### SUPPLIED MATERIAL
--------

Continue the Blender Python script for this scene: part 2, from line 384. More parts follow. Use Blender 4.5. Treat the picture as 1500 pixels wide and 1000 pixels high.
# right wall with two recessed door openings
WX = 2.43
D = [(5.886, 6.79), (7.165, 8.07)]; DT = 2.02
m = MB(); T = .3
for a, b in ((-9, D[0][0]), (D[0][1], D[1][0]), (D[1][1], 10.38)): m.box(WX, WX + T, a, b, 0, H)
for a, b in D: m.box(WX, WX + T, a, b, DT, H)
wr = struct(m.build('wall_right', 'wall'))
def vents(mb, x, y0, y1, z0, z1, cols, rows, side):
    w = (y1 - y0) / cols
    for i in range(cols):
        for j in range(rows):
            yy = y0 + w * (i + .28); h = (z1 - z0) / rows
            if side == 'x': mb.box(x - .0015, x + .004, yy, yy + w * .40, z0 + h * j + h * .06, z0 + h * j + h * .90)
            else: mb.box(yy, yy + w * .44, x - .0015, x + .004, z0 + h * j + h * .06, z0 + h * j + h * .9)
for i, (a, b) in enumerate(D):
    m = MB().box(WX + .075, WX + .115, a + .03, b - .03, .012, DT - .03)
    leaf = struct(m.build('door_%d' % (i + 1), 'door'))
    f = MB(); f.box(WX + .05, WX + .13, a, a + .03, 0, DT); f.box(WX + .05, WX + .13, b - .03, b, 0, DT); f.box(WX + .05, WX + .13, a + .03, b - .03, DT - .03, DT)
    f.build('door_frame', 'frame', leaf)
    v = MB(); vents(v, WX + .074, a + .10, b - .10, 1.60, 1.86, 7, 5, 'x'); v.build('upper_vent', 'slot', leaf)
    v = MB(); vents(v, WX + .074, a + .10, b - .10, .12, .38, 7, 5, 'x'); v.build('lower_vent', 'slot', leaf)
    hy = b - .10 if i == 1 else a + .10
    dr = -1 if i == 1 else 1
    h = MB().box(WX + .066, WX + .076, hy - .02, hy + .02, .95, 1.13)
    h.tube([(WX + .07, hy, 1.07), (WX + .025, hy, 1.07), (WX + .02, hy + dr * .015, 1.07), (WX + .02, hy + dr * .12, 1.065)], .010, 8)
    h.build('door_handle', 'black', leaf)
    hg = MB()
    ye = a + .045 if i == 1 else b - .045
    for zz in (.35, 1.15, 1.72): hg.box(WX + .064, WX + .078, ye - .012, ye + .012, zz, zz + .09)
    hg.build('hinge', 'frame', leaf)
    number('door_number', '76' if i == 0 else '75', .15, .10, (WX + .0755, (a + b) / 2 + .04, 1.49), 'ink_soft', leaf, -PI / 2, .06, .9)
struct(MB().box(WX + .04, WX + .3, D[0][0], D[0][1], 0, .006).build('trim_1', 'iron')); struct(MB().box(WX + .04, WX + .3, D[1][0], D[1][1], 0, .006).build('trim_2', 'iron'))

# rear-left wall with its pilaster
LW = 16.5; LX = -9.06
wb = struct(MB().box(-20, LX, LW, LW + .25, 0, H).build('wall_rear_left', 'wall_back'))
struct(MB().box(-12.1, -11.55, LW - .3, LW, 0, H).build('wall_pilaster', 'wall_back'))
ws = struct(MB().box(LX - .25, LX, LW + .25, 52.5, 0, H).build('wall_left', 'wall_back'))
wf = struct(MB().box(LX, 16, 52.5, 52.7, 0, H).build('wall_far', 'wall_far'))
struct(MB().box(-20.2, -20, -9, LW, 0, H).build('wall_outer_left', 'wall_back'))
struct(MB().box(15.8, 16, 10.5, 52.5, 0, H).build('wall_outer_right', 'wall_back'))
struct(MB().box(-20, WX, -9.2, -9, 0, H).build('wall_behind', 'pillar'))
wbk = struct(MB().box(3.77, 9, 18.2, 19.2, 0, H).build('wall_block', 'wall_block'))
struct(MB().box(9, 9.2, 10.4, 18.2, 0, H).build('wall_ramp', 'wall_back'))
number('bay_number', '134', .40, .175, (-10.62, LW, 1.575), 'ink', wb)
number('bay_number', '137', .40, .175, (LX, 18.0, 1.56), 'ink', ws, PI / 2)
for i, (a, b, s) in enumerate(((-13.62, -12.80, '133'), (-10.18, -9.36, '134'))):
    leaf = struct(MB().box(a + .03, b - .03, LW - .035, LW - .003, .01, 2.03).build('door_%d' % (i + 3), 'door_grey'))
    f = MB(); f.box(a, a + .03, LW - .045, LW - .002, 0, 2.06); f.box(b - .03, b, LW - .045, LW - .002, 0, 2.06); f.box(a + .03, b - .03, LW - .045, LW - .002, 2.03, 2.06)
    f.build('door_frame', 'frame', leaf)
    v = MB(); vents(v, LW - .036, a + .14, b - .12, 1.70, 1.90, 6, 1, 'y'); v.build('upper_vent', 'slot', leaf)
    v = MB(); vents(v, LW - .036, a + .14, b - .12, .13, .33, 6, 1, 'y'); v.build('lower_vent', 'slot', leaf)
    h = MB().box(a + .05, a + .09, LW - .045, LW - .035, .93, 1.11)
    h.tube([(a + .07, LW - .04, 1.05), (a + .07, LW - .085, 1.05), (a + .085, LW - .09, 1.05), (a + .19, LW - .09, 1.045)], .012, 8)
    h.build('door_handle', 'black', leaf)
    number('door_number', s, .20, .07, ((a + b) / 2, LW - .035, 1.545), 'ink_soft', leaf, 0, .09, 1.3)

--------

### TASK DIRECTIONS
Transcribe the data above in full, exactly.

### FULL SOLUTION
Continue the Blender Python script for this scene: part 2, from line 384. More parts follow. Use Blender 4.5. Treat the picture as 1500 pixels wide and 1000 pixels high.
# right wall with two recessed door openings
WX = 2.43
D = [(5.886, 6.79), (7.165, 8.07)]; DT = 2.02
m = MB(); T = .3
for a, b in ((-9, D[0][0]), (D[0][1], D[1][0]), (D[1][1], 10.38)): m.box(WX, WX + T, a, b, 0, H)
for a, b in D: m.box(WX, WX + T, a, b, DT, H)
wr = struct(m.build('wall_right', 'wall'))
def vents(mb, x, y0, y1, z0, z1, cols, rows, side):
    w = (y1 - y0) / cols
    for i in range(cols):
        for j in range(rows):
            yy = y0 + w * (i + .28); h = (z1 - z0) / rows
            if side == 'x': mb.box(x - .0015, x + .004, yy, yy + w * .40, z0 + h * j + h * .06, z0 + h * j + h * .90)
            else: mb.box(yy, yy + w * .44, x - .0015, x + .004, z0 + h * j + h * .06, z0 + h * j + h * .9)
for i, (a, b) in enumerate(D):
    m = MB().box(WX + .075, WX + .115, a + .03, b - .03, .012, DT - .03)
    leaf = struct(m.build('door_%d' % (i + 1), 'door'))
    f = MB(); f.box(WX + .05, WX + .13, a, a + .03, 0, DT); f.box(WX + .05, WX + .13, b - .03, b, 0, DT); f.box(WX + .05, WX + .13, a + .03, b - .03, DT - .03, DT)
    f.build('door_frame', 'frame', leaf)
    v = MB(); vents(v, WX + .074, a + .10, b - .10, 1.60, 1.86, 7, 5, 'x'); v.build('upper_vent', 'slot', leaf)
    v = MB(); vents(v, WX + .074, a + .10, b - .10, .12, .38, 7, 5, 'x'); v.build('lower_vent', 'slot', leaf)
    hy = b - .10 if i == 1 else a + .10
    dr = -1 if i == 1 else 1
    h = MB().box(WX + .066, WX + .076, hy - .02, hy + .02, .95, 1.13)
    h.tube([(WX + .07, hy, 1.07), (WX + .025, hy, 1.07), (WX + .02, hy + dr * .015, 1.07), (WX + .02, hy + dr * .12, 1.065)], .010, 8)
    h.build('door_handle', 'black', leaf)
    hg = MB()
    ye = a + .045 if i == 1 else b - .045
    for zz in (.35, 1.15, 1.72): hg.box(WX + .064, WX + .078, ye - .012, ye + .012, zz, zz + .09)
    hg.build('hinge', 'frame', leaf)
    number('door_number', '76' if i == 0 else '75', .15, .10, (WX + .0755, (a + b) / 2 + .04, 1.49), 'ink_soft', leaf, -PI / 2, .06, .9)
struct(MB().box(WX + .04, WX + .3, D[0][0], D[0][1], 0, .006).build('trim_1', 'iron')); struct(MB().box(WX + .04, WX + .3, D[1][0], D[1][1], 0, .006).build('trim_2', 'iron'))

# rear-left wall with its pilaster
LW = 16.5; LX = -9.06
wb = struct(MB().box(-20, LX, LW, LW + .25, 0, H).build('wall_rear_left', 'wall_back'))
struct(MB().box(-12.1, -11.55, LW - .3, LW, 0, H).build('wall_pilaster', 'wall_back'))
ws = struct(MB().box(LX - .25, LX, LW + .25, 52.5, 0, H).build('wall_left', 'wall_back'))
wf = struct(MB().box(LX, 16, 52.5, 52.7, 0, H).build('wall_far', 'wall_far'))
struct(MB().box(-20.2, -20, -9, LW, 0, H).build('wall_outer_left', 'wall_back'))
struct(MB().box(15.8, 16, 10.5, 52.5, 0, H).build('wall_outer_right', 'wall_back'))
struct(MB().box(-20, WX, -9.2, -9, 0, H).build('wall_behind', 'pillar'))
wbk = struct(MB().box(3.77, 9, 18.2, 19.2, 0, H).build('wall_block', 'wall_block'))
struct(MB().box(9, 9.2, 10.4, 18.2, 0, H).build('wall_ramp', 'wall_back'))
number('bay_number', '134', .40, .175, (-10.62, LW, 1.575), 'ink', wb)
number('bay_number', '137', .40, .175, (LX, 18.0, 1.56), 'ink', ws, PI / 2)
for i, (a, b, s) in enumerate(((-13.62, -12.80, '133'), (-10.18, -9.36, '134'))):
    leaf = struct(MB().box(a + .03, b - .03, LW - .035, LW - .003, .01, 2.03).build('door_%d' % (i + 3), 'door_grey'))
    f = MB(); f.box(a, a + .03, LW - .045, LW - .002, 0, 2.06); f.box(b - .03, b, LW - .045, LW - .002, 0, 2.06); f.box(a + .03, b - .03, LW - .045, LW - .002, 2.03, 2.06)
    f.build('door_frame', 'frame', leaf)
    v = MB(); vents(v, LW - .036, a + .14, b - .12, 1.70, 1.90, 6, 1, 'y'); v.build('upper_vent', 'slot', leaf)
    v = MB(); vents(v, LW - .036, a + .14, b - .12, .13, .33, 6, 1, 'y'); v.build('lower_vent', 'slot', leaf)
    h = MB().box(a + .05, a + .09, LW - .045, LW - .035, .93, 1.11)
    h.tube([(a + .07, LW - .04, 1.05), (a + .07, LW - .085, 1.05), (a + .085, LW - .09, 1.05), (a + .19, LW - .09, 1.045)], .012, 8)
    h.build('door_handle', 'black', leaf)
    number('door_number', s, .20, .07, ((a + b) / 2, LW - .035, 1.545), 'ink_soft', leaf, 0, .09, 1.3)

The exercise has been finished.